The possible inclusion of the newly formed Parti Amanah Nasional (Amanah) is said to be the reason behind the delay with several quarters urging the state government to provide a quota for it.

This could result in a reduced number of seats for the other parties – PKR, DAP and PAS.

Mentri Besar Azmin Ali recently confirmed that they had yet to discuss the matter.

3 Klang Town Council workers clearing up garbage dumped along roads in Klang.
Waste management is another important area monitored by councillors. — filepics

There are 288 seats available with 120 seats allocated to PKR, 92 for DAP, 67 for PAS, and nine more for the Orang Besar Daerah.

Representatives from non-governmental organisations shortlisted by the political parties constitute 25% of the total seats held by all the other parties.

While the state government mulls over the issue, the people on the ground including councillors and residents are already worried about the state of the local councils next year.

Councillors are involved in the decision-making process for new pertinent applications during the full board meetings and they are also the first contact person for residents.

Each councillor has an allocation to use for their constituents and are often depended upon to highlight complaints and grouses to the councils and assemblymen.

Their absence may mean slower response time to residents’ complaints and applications may take longer to be approved.

Many councillors who spoke to StarMetro on condition of anonymity, said the delay in announcement had also left many of them confused.

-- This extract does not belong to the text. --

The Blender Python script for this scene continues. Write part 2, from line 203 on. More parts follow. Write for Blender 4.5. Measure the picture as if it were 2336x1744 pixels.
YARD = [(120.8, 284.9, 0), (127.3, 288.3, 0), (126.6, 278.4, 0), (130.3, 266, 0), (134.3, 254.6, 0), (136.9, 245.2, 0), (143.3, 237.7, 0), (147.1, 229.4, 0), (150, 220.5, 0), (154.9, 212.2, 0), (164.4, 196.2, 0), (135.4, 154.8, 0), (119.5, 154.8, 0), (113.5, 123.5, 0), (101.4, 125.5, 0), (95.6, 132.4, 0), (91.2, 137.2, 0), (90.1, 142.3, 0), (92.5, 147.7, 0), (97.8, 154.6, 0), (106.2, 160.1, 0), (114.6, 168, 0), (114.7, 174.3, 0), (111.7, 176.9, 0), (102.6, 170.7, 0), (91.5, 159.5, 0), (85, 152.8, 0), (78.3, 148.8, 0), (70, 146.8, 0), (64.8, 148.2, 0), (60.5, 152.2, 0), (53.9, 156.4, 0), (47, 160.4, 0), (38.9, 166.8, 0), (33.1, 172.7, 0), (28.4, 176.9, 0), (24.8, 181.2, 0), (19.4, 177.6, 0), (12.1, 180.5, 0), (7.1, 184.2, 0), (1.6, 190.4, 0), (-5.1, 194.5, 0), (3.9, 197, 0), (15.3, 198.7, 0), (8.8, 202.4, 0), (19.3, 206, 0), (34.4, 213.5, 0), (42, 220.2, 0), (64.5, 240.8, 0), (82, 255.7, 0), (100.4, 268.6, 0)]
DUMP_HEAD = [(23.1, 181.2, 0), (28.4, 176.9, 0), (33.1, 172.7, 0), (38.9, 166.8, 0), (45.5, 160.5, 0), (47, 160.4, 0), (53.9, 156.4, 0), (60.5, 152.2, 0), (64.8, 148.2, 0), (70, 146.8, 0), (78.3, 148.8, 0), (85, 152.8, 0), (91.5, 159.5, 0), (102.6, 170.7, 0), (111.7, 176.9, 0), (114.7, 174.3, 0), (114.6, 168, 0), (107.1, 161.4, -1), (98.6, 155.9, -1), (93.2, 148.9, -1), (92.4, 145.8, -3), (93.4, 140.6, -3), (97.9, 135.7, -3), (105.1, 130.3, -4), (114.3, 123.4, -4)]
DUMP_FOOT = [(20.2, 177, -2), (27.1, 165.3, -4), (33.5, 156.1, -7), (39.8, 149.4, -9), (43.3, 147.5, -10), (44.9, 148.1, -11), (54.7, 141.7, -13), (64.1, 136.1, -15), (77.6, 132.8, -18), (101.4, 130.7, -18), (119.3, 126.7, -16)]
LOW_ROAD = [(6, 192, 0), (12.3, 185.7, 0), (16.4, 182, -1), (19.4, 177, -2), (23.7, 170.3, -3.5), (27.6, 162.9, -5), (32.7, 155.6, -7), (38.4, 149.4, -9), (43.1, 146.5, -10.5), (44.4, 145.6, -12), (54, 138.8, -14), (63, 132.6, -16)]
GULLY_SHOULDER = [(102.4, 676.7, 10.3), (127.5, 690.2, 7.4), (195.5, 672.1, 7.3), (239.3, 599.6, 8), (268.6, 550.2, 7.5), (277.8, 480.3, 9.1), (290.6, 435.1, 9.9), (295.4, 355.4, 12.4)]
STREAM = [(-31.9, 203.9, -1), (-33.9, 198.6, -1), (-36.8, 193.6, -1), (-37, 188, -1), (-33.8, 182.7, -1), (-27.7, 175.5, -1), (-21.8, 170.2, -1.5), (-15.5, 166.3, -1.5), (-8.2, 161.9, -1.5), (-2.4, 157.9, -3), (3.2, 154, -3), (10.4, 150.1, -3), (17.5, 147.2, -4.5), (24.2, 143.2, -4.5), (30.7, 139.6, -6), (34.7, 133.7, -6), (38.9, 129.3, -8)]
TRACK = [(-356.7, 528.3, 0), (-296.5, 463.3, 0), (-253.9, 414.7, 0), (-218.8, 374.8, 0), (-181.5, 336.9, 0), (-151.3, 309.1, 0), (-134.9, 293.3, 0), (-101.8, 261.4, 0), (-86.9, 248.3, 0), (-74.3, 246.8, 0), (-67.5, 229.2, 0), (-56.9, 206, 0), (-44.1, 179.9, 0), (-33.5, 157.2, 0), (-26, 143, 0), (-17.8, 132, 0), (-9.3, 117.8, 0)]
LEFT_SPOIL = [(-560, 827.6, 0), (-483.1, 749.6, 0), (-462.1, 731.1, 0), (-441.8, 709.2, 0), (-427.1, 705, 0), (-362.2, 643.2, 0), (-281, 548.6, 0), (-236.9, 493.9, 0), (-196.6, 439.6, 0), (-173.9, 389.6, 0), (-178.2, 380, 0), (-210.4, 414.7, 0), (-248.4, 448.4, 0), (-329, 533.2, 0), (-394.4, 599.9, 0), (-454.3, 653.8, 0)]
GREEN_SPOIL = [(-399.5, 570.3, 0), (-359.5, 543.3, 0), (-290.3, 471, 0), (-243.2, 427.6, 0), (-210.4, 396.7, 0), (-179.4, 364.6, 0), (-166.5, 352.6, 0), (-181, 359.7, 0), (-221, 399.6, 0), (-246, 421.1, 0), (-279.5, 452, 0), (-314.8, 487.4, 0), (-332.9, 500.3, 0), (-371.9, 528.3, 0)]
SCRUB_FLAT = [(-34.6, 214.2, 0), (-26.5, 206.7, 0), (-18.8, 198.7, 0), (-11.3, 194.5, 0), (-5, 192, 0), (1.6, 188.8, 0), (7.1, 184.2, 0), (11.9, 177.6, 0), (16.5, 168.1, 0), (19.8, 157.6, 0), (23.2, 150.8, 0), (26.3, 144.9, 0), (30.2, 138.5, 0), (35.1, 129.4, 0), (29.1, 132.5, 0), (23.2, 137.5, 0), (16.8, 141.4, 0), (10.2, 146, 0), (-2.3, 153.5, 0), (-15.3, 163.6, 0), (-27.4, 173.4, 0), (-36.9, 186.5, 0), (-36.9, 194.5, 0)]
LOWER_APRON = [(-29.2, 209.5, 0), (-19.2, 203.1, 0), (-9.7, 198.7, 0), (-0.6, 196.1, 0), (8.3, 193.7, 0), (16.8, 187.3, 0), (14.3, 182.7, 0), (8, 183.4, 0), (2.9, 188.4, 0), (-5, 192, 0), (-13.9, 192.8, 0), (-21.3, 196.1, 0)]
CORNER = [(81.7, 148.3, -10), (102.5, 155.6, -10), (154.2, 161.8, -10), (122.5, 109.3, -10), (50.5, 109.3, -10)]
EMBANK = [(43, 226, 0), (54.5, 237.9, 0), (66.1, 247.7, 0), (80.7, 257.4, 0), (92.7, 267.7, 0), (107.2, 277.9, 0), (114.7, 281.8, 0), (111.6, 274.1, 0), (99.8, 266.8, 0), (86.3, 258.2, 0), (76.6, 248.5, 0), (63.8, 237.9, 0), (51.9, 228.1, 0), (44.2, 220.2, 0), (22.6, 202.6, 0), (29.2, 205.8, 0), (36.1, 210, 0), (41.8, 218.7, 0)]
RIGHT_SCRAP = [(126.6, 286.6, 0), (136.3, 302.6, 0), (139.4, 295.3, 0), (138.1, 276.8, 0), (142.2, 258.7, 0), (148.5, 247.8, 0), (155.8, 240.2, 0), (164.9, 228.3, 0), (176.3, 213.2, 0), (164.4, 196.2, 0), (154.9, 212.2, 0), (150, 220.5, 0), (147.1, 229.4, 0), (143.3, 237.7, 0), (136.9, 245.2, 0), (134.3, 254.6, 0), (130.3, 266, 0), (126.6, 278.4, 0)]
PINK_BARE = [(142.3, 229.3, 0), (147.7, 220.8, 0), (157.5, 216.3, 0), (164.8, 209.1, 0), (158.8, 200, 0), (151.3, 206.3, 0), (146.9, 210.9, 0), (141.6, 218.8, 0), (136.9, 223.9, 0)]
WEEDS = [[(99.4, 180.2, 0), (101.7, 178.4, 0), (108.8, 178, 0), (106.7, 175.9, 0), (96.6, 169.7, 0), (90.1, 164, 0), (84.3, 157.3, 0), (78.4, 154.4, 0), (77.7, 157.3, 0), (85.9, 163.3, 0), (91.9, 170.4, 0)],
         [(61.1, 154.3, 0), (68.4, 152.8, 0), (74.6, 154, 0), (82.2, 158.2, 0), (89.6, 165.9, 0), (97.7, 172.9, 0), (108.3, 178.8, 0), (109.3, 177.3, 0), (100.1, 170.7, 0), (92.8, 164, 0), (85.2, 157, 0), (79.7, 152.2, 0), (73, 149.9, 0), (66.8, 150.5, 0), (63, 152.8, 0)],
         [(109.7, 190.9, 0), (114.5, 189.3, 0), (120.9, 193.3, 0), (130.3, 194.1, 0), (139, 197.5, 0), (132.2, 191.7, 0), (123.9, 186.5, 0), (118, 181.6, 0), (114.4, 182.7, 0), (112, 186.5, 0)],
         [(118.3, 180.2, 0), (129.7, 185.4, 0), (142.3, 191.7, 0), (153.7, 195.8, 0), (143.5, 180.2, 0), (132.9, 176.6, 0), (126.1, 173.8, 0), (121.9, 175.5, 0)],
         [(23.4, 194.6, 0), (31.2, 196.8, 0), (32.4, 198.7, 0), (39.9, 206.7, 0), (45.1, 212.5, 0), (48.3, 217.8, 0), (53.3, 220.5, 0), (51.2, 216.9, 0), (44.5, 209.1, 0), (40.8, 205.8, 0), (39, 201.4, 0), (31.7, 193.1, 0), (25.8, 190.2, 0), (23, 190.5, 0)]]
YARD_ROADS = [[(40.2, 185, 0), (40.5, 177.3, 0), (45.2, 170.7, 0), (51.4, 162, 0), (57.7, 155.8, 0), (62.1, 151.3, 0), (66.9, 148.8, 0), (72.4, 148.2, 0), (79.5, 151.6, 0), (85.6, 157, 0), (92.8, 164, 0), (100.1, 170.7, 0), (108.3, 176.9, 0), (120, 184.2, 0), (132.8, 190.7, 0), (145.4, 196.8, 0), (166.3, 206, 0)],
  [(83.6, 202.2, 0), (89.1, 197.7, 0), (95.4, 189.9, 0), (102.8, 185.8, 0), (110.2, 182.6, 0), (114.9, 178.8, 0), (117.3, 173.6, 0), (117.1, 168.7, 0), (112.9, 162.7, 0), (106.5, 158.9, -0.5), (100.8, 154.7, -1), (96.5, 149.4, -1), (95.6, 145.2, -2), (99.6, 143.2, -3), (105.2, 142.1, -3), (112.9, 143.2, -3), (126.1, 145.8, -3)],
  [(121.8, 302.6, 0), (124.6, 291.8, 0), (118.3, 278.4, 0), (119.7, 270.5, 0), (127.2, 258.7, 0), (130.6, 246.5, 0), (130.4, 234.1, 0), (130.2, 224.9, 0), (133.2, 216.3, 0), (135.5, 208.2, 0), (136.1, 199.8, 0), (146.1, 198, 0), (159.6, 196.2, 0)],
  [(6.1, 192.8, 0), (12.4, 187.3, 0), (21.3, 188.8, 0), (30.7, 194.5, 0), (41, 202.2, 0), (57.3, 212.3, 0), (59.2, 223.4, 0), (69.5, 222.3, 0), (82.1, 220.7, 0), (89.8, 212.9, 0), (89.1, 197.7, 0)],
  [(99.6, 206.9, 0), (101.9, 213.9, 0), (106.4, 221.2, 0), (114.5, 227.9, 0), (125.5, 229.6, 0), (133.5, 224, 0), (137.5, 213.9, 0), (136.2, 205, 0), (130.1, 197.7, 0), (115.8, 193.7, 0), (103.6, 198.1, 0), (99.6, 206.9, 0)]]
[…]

A PKR councillor said they were unsure if the term of the existing councillors would be temporarily extended or be terminated.

“We have heard so many rumours but the most common is the possibility of our tenure being extended until the new list is announced,” he said.

The councillor also said delay should not have occurred in the first place, especially since all parties were aware of the end of the tenure.

“The names should have been endorsed by the end of November.

“We all know the negotiations and discussions usually take a while, so all this should have been taken into consideration,” he added.

A former councillor from an NGO, said the problem should have been predicted as it had occurred before.

The delay, he said, could result in low morale among the existing councillors as they might not be enthused to see through their projects at the end of the year.

“I also hope the new line-up will ensure the 25% quota for NGOs and professionals are adhered to and we will not be sacrificed for political mileage,” he added.

A DAP councillor said the names should have been announced to make it easier for the councillors who were going to be dropped and they would not have to put their personal plans on hold.

He also said he would love to continue for another term at the very least, especially since he was only sworn in last year.

“It takes councillors time to learn the ropes, we need at least a year to do that.

“When we are just getting a hang of things, we might be removed,” he added.

A councillor from PAS on the other hand, said the current situation should remain status quo.

Residents who were asked on their views, expressed disappointment over the delay.

Petaling Jaya Section 12 Residents Association chairman Datuk A.Narayanan said the people were worried that it would affect them especially with intense development around their neighbourhood.

He said they depended on their councillors to help resolve issues and problems, and these vacant seats could leave them in the lurch.

“Political issue should not be allowed to affect the people.

“In the past, they extended the tenure of existing councillors until the new list was out, so we hope they can do it again,” he stressed.

Kota Kemuning resident Allan Ang hopes their councillor Tan Ah Kow will be retained instead of forcing residents to adapt to a new person.

He said most were already familiar with Tan and they had no problems with him.

“If we do not like the councillor, we will ask for a change.

“We work with him, so we would know if he is good or not, so we should give them our opinion,” he added.

Ang said they had written to Azmin asking for Tan’s tenure to be extended.